[Excerpt from a dataset]
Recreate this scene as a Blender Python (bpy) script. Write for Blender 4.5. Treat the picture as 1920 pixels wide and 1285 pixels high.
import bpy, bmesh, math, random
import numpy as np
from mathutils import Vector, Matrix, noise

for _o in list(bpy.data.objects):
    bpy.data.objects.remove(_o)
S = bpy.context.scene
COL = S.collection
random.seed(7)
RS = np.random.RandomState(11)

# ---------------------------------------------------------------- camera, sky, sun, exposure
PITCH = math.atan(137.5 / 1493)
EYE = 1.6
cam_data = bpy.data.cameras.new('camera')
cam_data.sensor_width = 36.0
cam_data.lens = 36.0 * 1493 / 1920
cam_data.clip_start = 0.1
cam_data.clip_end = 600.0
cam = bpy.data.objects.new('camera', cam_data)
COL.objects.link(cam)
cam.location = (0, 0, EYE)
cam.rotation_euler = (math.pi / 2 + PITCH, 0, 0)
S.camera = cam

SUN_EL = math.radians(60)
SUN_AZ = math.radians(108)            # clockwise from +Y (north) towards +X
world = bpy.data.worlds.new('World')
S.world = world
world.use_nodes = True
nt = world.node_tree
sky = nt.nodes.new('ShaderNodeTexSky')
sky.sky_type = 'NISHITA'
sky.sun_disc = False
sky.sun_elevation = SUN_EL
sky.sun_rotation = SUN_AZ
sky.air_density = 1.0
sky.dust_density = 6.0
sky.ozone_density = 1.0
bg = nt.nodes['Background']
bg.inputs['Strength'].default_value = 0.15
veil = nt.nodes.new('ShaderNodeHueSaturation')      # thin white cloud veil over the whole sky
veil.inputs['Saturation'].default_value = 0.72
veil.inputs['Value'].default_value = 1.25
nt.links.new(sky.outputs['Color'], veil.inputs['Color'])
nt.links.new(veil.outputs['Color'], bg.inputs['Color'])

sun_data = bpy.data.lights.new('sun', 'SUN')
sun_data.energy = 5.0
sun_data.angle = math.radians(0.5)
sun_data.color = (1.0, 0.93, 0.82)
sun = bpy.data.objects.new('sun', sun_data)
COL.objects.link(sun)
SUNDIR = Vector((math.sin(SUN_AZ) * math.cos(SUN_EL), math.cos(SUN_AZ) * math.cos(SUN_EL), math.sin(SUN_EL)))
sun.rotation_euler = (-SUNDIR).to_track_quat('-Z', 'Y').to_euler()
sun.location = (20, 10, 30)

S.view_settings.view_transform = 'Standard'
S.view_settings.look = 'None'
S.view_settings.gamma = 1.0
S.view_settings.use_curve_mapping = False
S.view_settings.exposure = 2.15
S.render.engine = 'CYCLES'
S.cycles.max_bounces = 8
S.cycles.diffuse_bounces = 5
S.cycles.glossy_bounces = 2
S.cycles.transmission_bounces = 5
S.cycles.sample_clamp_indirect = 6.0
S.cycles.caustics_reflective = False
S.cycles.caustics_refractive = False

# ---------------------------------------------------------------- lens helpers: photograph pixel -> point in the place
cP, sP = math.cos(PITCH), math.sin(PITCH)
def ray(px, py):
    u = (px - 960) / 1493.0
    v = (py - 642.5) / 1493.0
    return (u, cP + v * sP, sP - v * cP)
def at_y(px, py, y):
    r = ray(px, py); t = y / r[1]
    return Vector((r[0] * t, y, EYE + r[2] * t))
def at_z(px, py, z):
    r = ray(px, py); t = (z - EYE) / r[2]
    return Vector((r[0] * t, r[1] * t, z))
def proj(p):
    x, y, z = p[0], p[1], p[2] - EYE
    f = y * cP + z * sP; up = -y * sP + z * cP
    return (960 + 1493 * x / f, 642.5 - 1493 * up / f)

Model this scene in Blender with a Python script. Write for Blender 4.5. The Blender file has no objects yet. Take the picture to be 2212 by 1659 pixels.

Problem details → Exact reproduction is required: output the lines from the start of the entries above through the line with "sun.location = (20, 10, 30)".

In response →
Recreate this scene as a Blender Python (bpy) script. Write for Blender 4.5. Treat the picture as 1920 pixels wide and 1285 pixels high.
import bpy, bmesh, math, random
import numpy as np
from mathutils import Vector, Matrix, noise

for _o in list(bpy.data.objects):
    bpy.data.objects.remove(_o)
S = bpy.context.scene
COL = S.collection
random.seed(7)
RS = np.random.RandomState(11)

# ---------------------------------------------------------------- camera, sky, sun, exposure
PITCH = math.atan(137.5 / 1493)
EYE = 1.6
cam_data = bpy.data.cameras.new('camera')
cam_data.sensor_width = 36.0
cam_data.lens = 36.0 * 1493 / 1920
cam_data.clip_start = 0.1
cam_data.clip_end = 600.0
cam = bpy.data.objects.new('camera', cam_data)
COL.objects.link(cam)
cam.location = (0, 0, EYE)
cam.rotation_euler = (math.pi / 2 + PITCH, 0, 0)
S.camera = cam

SUN_EL = math.radians(60)
SUN_AZ = math.radians(108)            # clockwise from +Y (north) towards +X
world = bpy.data.worlds.new('World')
S.world = world
world.use_nodes = True
nt = world.node_tree
sky = nt.nodes.new('ShaderNodeTexSky')
sky.sky_type = 'NISHITA'
sky.sun_disc = False
sky.sun_elevation = SUN_EL
sky.sun_rotation = SUN_AZ
sky.air_density = 1.0
sky.dust_density = 6.0
sky.ozone_density = 1.0
bg = nt.nodes['Background']
bg.inputs['Strength'].default_value = 0.15
veil = nt.nodes.new('ShaderNodeHueSaturation')      # thin white cloud veil over the whole sky
veil.inputs['Saturation'].default_value = 0.72
veil.inputs['Value'].default_value = 1.25
nt.links.new(sky.outputs['Color'], veil.inputs['Color'])
nt.links.new(veil.outputs['Color'], bg.inputs['Color'])

sun_data = bpy.data.lights.new('sun', 'SUN')
sun_data.energy = 5.0
sun_data.angle = math.radians(0.5)
sun_data.color = (1.0, 0.93, 0.82)
sun = bpy.data.objects.new('sun', sun_data)
COL.objects.link(sun)
SUNDIR = Vector((math.sin(SUN_AZ) * math.cos(SUN_EL), math.cos(SUN_AZ) * math.cos(SUN_EL), math.sin(SUN_EL)))
sun.rotation_euler = (-SUNDIR).to_track_quat('-Z', 'Y').to_euler()
sun.location = (20, 10, 30)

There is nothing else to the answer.